Desert Dispatch

When the Spanish first arrived to the remote region in the Southwest pocket of present day Texas, they referred to it as “El Desplobado” - The Uninhabited Land. Today is goes by several names- The Trans-Pecos, Far West Texas, or simply, The Big Bend region, taking that namesake from the famous National Park that exists in a large oxbow of the Rio Grande. The land is cut off from major currents of travel- The Southern Pacific Rail lies 100 miles to the north of the park, and the closest interstate-another 50 miles. You didn’t get here on accident.

I’ve lived in this remote region for 7 years by way of Copenhagen, Boulder, CO, Green Bay, and Eau Claire Wisconsin- Regions with more obvious demarcations of seasons. Here in the Chihuahuan Desert- North America’s most ecologically diverse desert, the observer must pay closer attention to the clues that change is afoot. To the traveler, this can be unacceptable. Dry, hot, brown. Edward Abbey referred to it as a rough, rude, arid National Park. One cannot blame him, he was only here for a week.

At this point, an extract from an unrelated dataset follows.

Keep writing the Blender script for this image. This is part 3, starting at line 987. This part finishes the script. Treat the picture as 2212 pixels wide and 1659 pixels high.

When someone decides to make a go of it in the Big Bend region, they are entering into an agreement with themselves that, like the plants and animals that live here, they are going to have to develop a resiliency of body and mind. The Ocotillo plant has just produced its little flamelike bloom after 5 months without rain. The Palo Verde tree developed chlorophyl in its bark to minimize the size of its leaves-a water loss mechanism. The Candelilla plant retains moisture with its thick waxy coating. Similarly-the rancher, the merchant, and the lawman adjust to the normal comforts of chain stores, contract labor and modern convenience with small but noticeable changes to their character and mindset.

If you cross paths with an old timer that was born here and grown old-their tale is worth a listen- they have hidden in their leathery skin and West Texas drawl a tale of adaptability and endurance. If you meet a boatmen that has run the cañons of the Rio Grande, they won’t tell you a tale of raging rapids and adrenaline spikes, but of remoteness, darkness and time.

My wife and I own a small and scrappy outfitter in this setting of dark skies and vast desert distances. The pace of our lives is inverse to the quiet smoldering sunsets we observe on the mountains in Mexico. It can, believe it or not, be quite stressful. After a busy March spring break season or the influx of tourists coming back to the Park in October after the slower summer months, a paddle into Boquillas canyon is in order. To slow the heart rate and travel back in time. To Commanche time, and the Spanish before them, and the Jumano before them, and the people before them who we have no names for. To partake in a silent sport, if you will, in a remote portion of a remote park. Water, Rock, and Time.